▸ STATED GOAL
In exact form, please repeat the records from their opening line down to the line with "scene.camera = camo", including that line.

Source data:
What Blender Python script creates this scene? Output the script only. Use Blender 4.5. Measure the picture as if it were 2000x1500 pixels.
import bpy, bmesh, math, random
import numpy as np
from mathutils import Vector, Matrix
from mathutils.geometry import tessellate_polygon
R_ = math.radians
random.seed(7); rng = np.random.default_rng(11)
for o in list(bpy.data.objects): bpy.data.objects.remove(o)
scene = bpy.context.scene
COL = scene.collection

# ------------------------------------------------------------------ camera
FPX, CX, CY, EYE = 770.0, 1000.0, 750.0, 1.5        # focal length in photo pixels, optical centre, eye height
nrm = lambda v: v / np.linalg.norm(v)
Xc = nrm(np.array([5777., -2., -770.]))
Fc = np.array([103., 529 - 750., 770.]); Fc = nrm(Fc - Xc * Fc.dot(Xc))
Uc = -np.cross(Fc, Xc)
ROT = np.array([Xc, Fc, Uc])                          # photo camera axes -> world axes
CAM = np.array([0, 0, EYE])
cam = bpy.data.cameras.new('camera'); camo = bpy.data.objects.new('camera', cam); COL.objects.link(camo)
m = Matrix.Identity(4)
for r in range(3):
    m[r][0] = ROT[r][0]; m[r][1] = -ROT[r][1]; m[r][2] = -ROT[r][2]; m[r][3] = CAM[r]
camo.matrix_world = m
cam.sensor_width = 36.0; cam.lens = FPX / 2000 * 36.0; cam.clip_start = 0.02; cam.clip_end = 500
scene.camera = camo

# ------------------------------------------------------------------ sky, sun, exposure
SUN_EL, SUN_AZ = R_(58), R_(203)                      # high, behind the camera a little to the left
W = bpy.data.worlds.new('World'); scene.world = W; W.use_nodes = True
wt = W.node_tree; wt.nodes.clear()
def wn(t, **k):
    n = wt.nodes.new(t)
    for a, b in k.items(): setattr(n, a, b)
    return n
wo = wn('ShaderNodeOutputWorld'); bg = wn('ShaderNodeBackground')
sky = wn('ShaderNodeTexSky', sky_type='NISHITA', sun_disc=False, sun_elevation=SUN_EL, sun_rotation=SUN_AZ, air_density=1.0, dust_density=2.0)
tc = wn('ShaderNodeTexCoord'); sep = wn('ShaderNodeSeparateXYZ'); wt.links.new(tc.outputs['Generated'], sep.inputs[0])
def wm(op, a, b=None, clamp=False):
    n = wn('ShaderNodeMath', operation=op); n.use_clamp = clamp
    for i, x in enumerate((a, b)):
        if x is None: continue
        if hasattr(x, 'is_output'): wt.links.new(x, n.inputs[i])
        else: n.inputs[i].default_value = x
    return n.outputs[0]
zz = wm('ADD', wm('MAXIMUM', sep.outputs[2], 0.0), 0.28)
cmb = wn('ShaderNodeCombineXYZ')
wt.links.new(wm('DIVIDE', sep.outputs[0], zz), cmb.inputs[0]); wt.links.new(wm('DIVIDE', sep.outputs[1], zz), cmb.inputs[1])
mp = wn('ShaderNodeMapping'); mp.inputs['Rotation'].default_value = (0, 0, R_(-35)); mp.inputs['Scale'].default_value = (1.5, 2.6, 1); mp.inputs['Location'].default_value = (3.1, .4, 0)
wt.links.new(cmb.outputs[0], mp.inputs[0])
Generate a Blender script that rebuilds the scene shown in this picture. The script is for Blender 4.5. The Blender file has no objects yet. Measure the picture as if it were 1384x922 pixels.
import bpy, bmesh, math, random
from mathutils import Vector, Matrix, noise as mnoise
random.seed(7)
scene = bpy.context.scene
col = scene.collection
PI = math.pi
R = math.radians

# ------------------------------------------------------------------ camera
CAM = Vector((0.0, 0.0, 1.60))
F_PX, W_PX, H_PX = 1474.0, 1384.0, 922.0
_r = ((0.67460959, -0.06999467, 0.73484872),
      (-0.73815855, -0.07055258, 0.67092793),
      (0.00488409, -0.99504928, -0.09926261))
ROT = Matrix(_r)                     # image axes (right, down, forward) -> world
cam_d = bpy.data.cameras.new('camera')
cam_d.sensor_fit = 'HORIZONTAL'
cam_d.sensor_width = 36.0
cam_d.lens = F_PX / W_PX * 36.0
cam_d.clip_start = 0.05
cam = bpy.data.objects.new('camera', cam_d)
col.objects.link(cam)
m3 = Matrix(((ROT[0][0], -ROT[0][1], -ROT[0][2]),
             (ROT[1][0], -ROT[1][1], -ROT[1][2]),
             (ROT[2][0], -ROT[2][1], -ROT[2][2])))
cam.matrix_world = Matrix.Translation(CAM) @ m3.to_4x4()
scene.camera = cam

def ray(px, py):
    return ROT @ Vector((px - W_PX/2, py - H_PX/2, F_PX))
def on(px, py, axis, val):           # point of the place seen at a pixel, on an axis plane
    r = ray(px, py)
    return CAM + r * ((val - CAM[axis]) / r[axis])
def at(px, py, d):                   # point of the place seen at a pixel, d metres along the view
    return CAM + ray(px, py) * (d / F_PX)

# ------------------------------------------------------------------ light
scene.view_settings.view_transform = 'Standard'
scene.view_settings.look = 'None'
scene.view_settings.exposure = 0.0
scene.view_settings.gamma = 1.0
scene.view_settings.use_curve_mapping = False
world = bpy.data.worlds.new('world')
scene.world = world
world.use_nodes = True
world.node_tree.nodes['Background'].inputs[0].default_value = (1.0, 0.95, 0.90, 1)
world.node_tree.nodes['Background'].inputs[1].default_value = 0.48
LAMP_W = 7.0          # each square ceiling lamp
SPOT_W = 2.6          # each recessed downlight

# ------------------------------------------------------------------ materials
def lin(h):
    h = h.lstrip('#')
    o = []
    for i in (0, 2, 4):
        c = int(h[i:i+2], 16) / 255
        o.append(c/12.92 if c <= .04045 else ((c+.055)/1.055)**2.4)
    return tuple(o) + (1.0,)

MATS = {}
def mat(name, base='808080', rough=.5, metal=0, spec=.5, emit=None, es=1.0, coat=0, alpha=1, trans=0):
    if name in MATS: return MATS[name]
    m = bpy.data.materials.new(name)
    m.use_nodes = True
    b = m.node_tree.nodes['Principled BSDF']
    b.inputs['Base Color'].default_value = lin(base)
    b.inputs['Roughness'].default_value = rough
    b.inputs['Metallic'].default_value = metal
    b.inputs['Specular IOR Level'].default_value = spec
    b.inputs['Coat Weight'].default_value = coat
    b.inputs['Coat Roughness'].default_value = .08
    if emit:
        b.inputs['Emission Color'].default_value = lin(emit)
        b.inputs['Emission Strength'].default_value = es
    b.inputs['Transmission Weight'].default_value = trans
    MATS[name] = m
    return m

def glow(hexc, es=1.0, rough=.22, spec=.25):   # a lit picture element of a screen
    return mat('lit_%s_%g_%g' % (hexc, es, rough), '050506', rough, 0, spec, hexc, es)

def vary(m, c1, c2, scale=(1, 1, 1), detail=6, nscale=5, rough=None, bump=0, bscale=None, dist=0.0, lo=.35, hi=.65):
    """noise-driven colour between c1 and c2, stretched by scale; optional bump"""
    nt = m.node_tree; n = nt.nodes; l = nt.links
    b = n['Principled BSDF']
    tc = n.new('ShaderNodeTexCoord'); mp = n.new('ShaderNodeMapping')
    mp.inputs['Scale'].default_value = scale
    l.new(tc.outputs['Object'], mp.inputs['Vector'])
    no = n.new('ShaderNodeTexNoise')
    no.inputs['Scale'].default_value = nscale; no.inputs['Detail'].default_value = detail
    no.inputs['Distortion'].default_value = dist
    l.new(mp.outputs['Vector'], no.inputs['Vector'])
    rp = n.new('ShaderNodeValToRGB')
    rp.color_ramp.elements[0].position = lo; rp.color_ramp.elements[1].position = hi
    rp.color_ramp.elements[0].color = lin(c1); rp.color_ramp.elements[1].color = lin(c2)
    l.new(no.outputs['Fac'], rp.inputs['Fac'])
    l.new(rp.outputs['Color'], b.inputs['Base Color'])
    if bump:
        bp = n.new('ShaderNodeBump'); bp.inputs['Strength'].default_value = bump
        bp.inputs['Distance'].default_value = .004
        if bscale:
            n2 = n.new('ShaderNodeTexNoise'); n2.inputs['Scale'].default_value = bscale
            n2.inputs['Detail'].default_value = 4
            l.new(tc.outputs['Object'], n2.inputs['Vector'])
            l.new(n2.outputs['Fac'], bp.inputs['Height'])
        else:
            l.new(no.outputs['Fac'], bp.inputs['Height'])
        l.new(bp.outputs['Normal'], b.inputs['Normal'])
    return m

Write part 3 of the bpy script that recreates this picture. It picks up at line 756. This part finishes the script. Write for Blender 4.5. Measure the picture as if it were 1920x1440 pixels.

▸ SOLUTION
What Blender Python script creates this scene? Output the script only. Use Blender 4.5. Measure the picture as if it were 2000x1500 pixels.
import bpy, bmesh, math, random
import numpy as np
from mathutils import Vector, Matrix
from mathutils.geometry import tessellate_polygon
R_ = math.radians
random.seed(7); rng = np.random.default_rng(11)
for o in list(bpy.data.objects): bpy.data.objects.remove(o)
scene = bpy.context.scene
COL = scene.collection

# ------------------------------------------------------------------ camera
FPX, CX, CY, EYE = 770.0, 1000.0, 750.0, 1.5        # focal length in photo pixels, optical centre, eye height
nrm = lambda v: v / np.linalg.norm(v)
Xc = nrm(np.array([5777., -2., -770.]))
Fc = np.array([103., 529 - 750., 770.]); Fc = nrm(Fc - Xc * Fc.dot(Xc))
Uc = -np.cross(Fc, Xc)
ROT = np.array([Xc, Fc, Uc])                          # photo camera axes -> world axes
CAM = np.array([0, 0, EYE])
cam = bpy.data.cameras.new('camera'); camo = bpy.data.objects.new('camera', cam); COL.objects.link(camo)
m = Matrix.Identity(4)
for r in range(3):
    m[r][0] = ROT[r][0]; m[r][1] = -ROT[r][1]; m[r][2] = -ROT[r][2]; m[r][3] = CAM[r]
camo.matrix_world = m
cam.sensor_width = 36.0; cam.lens = FPX / 2000 * 36.0; cam.clip_start = 0.02; cam.clip_end = 500
scene.camera = camo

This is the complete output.